Maternity Benefits: These are federally administered for all jurisdictions from Employment Insurance (EI) except for Québec. Benefits depend on the type of benefit chosen and the pre-tax earnings in the previous 52 weeks or since the last claim, whichever is shorter. The benefit is 55% of average insurable weekly pay up to a maximum of CAD 595 (US$478) in 2021. Québec employs an independent Parental Insurance Plan (QPIP), with rates assessed according to which plan is chosen. Québec is the only province that identifies “paternity leave” as a separate benefit.
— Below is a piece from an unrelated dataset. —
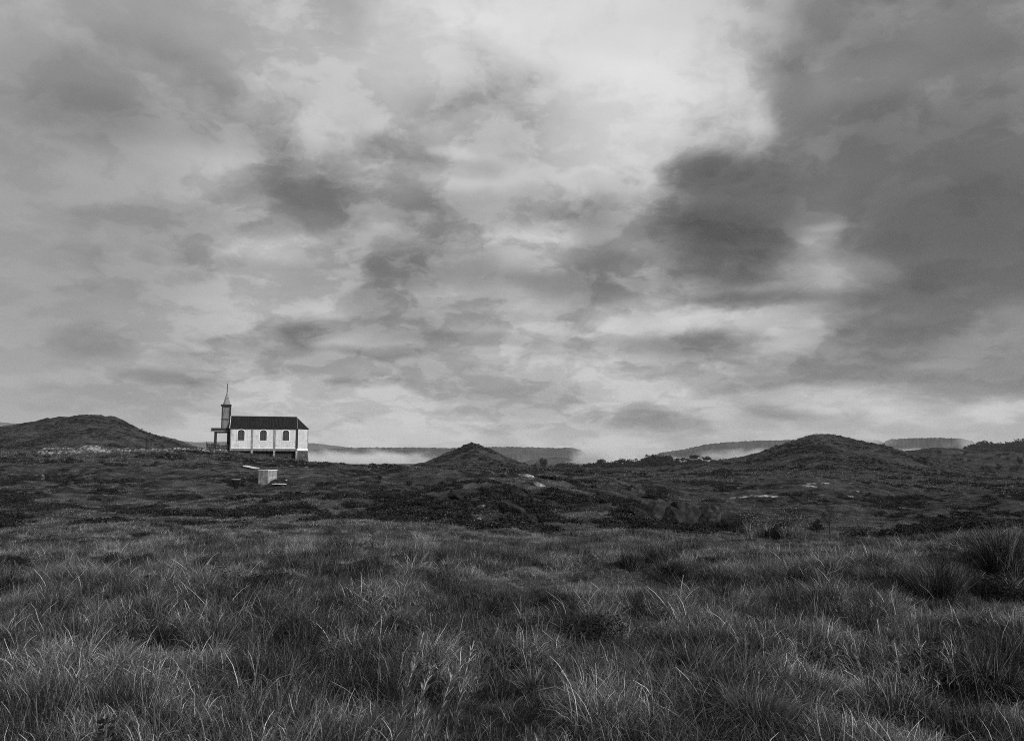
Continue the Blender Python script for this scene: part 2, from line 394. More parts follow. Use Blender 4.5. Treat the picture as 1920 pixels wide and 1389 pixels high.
M['leaf'] = grass_mat('bush_leaf', 0.014, 0.06, transl=0.12, rough=0.55, patch=False)
M['tipleaf'] = grass_mat('light_tipped_leaf', 0.012, 0.34, transl=0.15, rough=0.55, patch=False)
M['tree'] = grass_mat('tree_leaf', 0.018, 0.05, transl=0.1, rough=0.6, patch=False)
M['hill'] = grass_mat('hill_grass', 0.045, 0.3, transl=0.1, rough=0.7)
M['bark'] = surf('bark', 0.03, 0.08, 6, bump=0.6)
M['blackrock'] = surf('black_rock', 0.003, 0.012, 4, bump=.5)
M['rock'] = surf('lichened_rock', 0.04, 0.3, 2.6, 7, 0.6, 1.0, 4, [(0.36, 0.006), (0.52, 0.016), (0.68, 0.04), (0.78, 0.25)], .22)
M['greyrock'] = surf('bare_grey_rock', 0.1, 0.2, 3, 7, 0.8, 0.8, 5, [(0.36, 0.008), (0.5, 0.025), (0.65, 0.055), (0.78, 0.22)], .15)
M['palerock'] = surf('pale_bare_rock', 0.3, 0.6, 1.6, 8, 0.85, 0.7, 5, [(0.38, 0.03), (0.5, 0.12), (0.6, 0.28), (0.7, 0.5)])
M['wall'] = None
def wall_mat():
    m, n = new_mat('stained_whitewash')
    tc = n.new('ShaderNodeTexCoord').outputs['Object']
    a = n.noise(tc, 1.6, 6, 0.65, 0.4); s = n.noise(n.vmath('MULTIPLY', tc, (3.5, 3.5, 0.35)), 1.4, 6, 0.6)
    f = n.noise(tc, 11, 5, 0.7)
    t = n.math('ADD', n.math('ADD', n.math('MULTIPLY', a, 0.45), n.math('MULTIPLY', s, 0.35)), n.math('MULTIPLY', f, 0.2))
    c = n.ramp(t, [(0.36, 0.2), (0.43, 0.4), (0.53, 0.52), (0.68, 0.68)])
    b = n.new('ShaderNodeBsdfPrincipled'); n.put(b.inputs['Base Color'], c); b.inputs['Roughness'].default_value = 0.9
    bp = n.new('ShaderNodeBump'); bp.inputs['Strength'].default_value = 0.4; bp.inputs['Distance'].default_value = 0.03
    n.put(bp.inputs['Height'], f); n.l.new(bp.outputs[0], b.inputs['Normal'])
    return finish(m, n, b.outputs[0])
M['wall'] = wall_mat()
M['whitetrim'] = surf('white_trim', 0.6, 0.85, 5, bump=0.2)
M['pilaster'] = surf('weathered_pilaster', 0.1, 0.32, 2.5, bump=0.5, vec_scale=(3, 3, .5))
M['tower'] = surf('grey_tower_boards', 0.07, 0.22, 2.2, bump=0.5, vec_scale=(3, 3, .4))
M['darkwood'] = surf('dark_timber', 0.012, 0.045, 4, bump=0.5, vec_scale=(3, 3, .5))
M['fence'] = surf('dark_fence_wood', 0.012, 0.04, 6, bump=0.4)
M['roof'] = surf('dark_sheet_roof', 0.008, 0.06, 1.5, 7, 0.65, 0.35, 4, [(0.3, 0.006), (0.55, 0.018), (0.68, 0.03), (0.8, 0.09)], vec_scale=(4, .5, .5))
M['spire'] = surf('weathered_spire_metal', 0.1, 0.3, 3, bump=0.3, vec_scale=(2, 2, .6), rough=0.6)
M['stonebase'] = surf('dark_foundation_stone', 0.02, 0.12, 2, bump=0.8)
M['mortar'] = surf('old_mortar', 0.05, 0.1, 3, bump=0.4)
M['concrete'] = surf('rough_concrete', 0.12, 0.42, 2.6, 8, 0.92, 0.8, 12, [(0.3, 0.1), (0.48, 0.22), (0.62, 0.34), (0.75, 0.5)])
M['conclid'] = surf('pale_concrete', 0.5, 0.8, 4, 6, 0.85, 0.4)
M['glass'] = None
m, n = new_mat('dusty_pane'); b = n.new('ShaderNodeBsdfPrincipled')
b.inputs['Base Color'].default_value = (0.05, 0.05, 0.05, 1); b.inputs['Roughness'].default_value = 0.25
M['glass'] = finish(m, n, b.outputs[0])
M['black'] = surf('void_shade_plaster', 0.02, 0.05, 3, bump=0.2)  # shade of the open basement put into the plaster's colour

def ground_mat():
    m, n = new_mat('moorland_ground')
    g = n.new('ShaderNodeNewGeometry'); pos = g.outputs['Position']
    flat = n.vmath('MULTIPLY', pos, (1, 1, 0.6))
    a = n.noise(flat, 0.06, 6, 0.65, 0.3); b_ = n.noise(flat, 0.55, 7, 0.7, 0.4); c_ = n.noise(flat, 5.0, 5, 0.7)
    str_ = n.noise(n.vmath('MULTIPLY', pos, (0.25, 1.0, 2.2)), 0.35, 6, 0.68, 0.5)
    t = n.math('ADD', n.math('MULTIPLY', a, 0.25), n.math('ADD', n.math('MULTIPLY', b_, 0.3), n.math('ADD', n.math('MULTIPLY', str_, 0.3), n.math('MULTIPLY', c_, 0.15))))
    c = n.ramp(t, [(0.40, 0.006), (0.46, 0.02), (0.53, 0.06), (0.64, 0.15)])
    b = n.new('ShaderNodeBsdfPrincipled'); n.put(b.inputs['Base Color'], c); b.inputs['Roughness'].default_value = 0.95
    b.inputs['Specular IOR Level'].default_value = 0.0
    bp = n.new('ShaderNodeBump'); bp.inputs['Strength'].default_value = 0.9; bp.inputs['Distance'].default_value = 0.5
    n.put(bp.inputs['Height'], n.math('ADD', b_, n.math('MULTIPLY', c_, 0.25))); n.l.new(bp.outputs[0], b.inputs['Normal'])
    return finish(m, n, b.outputs[0])
M['ground'] = ground_mat()
m, n = new_mat('far_woodland')
g = n.new('ShaderNodeNewGeometry'); nz = n.noise(g.outputs['Position'], 0.012, 8, 0.7, 0.3)
b = n.new('ShaderNodeBsdfPrincipled'); n.put(b.inputs['Base Color'], n.ramp(nz, [(0.35, 0.025), (0.65, 0.07)])); b.inputs['Roughness'].default_value = 1
b.inputs['Specular IOR Level'].default_value = 0
M['farwood'] = finish(m, n, b.outputs[0])

# ------------------------------------------------------------------ terrain meshes
azf = np.radians(np.linspace(-39, 39, 1050))
azb = np.radians(np.concatenate([np.arange(42, 318, 6)]))
azs = np.concatenate([azf, azb])
rad = np.concatenate([[0.4, 0.9, 1.4, 1.9], np.exp(np.linspace(math.log(2.4), math.log(40), 230)),
                      np.exp(np.linspace(math.log(40.4), math.log(420), 420)), np.exp(np.linspace(math.log(425), math.log(13000), 90))])
AA, RR = np.meshgrid(azs, rad)
XX = np.sin(AA) * RR; YY = np.cos(AA) * RR
flat_ = height(XX.ravel(), YY.ravel(), want=True)
ZZ = flat_[0].reshape(XX.shape)
V = np.stack([XX, YY, ZZ], -1).reshape(-1, 3)
na, nr = len(azs), len(rad)
ii, jj = np.meshgrid(np.arange(na), np.arange(nr - 1))
i2 = (ii + 1) % na
Q = np.stack([jj * na + ii, (jj + 1) * na + ii, (jj + 1) * na + i2, jj * na + i2], -1).reshape(-1, 4)[:, ::-1]
own = np.zeros(len(V), int)
HILLS = [('left_hill', 'hill', 'rounded grassy hill on the left behind the chapel'), ('centre_mound', 'hill', 'small pointed mound in the middle of the skyline'),
         ('right_hill', 'hill', 'broad grassy hill on the right'), ('wooded_hill', 'hill', 'dark wooded rise at the right edge')]
for k, (nm, _, _) in enumerate(HILLS): own[flat_[1][nm] > 1.6] = k + 1
fo = own[Q]
fown = np.where((fo == fo[:, :1]).all(1), fo[:, 0], 0)
for k in range(len(HILLS) + 1):
    q = Q[fown == k]
    used, inv = np.unique(q, return_inverse=True)
    me = np_mesh('ground' if k == 0 else 'hill', V[used], inv.reshape(q.shape), smooth=True)
    o = mobj('ground' if k == 0 else 'hill', me, M['ground'])
    tag(o, 'rough open moorland ground' if k == 0 else HILLS[k - 1][2], kind='structure')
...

Parental Leave: Job-protected entitlements vary between regulations for federally regulated private sectors and those of the 10 provinces and three territories. Typically, parental leave is for 35 weeks from when the baby is born until the baby is one year old. Parents can choose between standard benefits at 55% of average weekly insurable earnings to a maximum of CAD 595 (US$478), or extended benefits up to a maximum of 61 weeks, at 33% of average insurable weekly earnings capped at CAD 357 (US$286), plus family supplement if the parents are entitled.

Notice Periods, Termination and Severance: An employer must provide an employee with at least two weeks written notice of their intention to terminate employment. In lieu of written notice, the employer must pay two weeks’ wages at the regular rate. Employers must give severance pay regardless of the length of service or the company’s size. Written notice or pay in lieu does not apply in certain circumstances – if the employee has not completed three months’ continuous service, is being dismissed for just cause or the contract specifies an end date for employment. An employee is not legally required to give notice, but contracts usually include a notice period clause for both employer and employee. Also, each province/territory has its own rules and regulations.

Public Holidays: Not all public holidays are celebrated throughout Canada so employers and employees should check with each province or territory.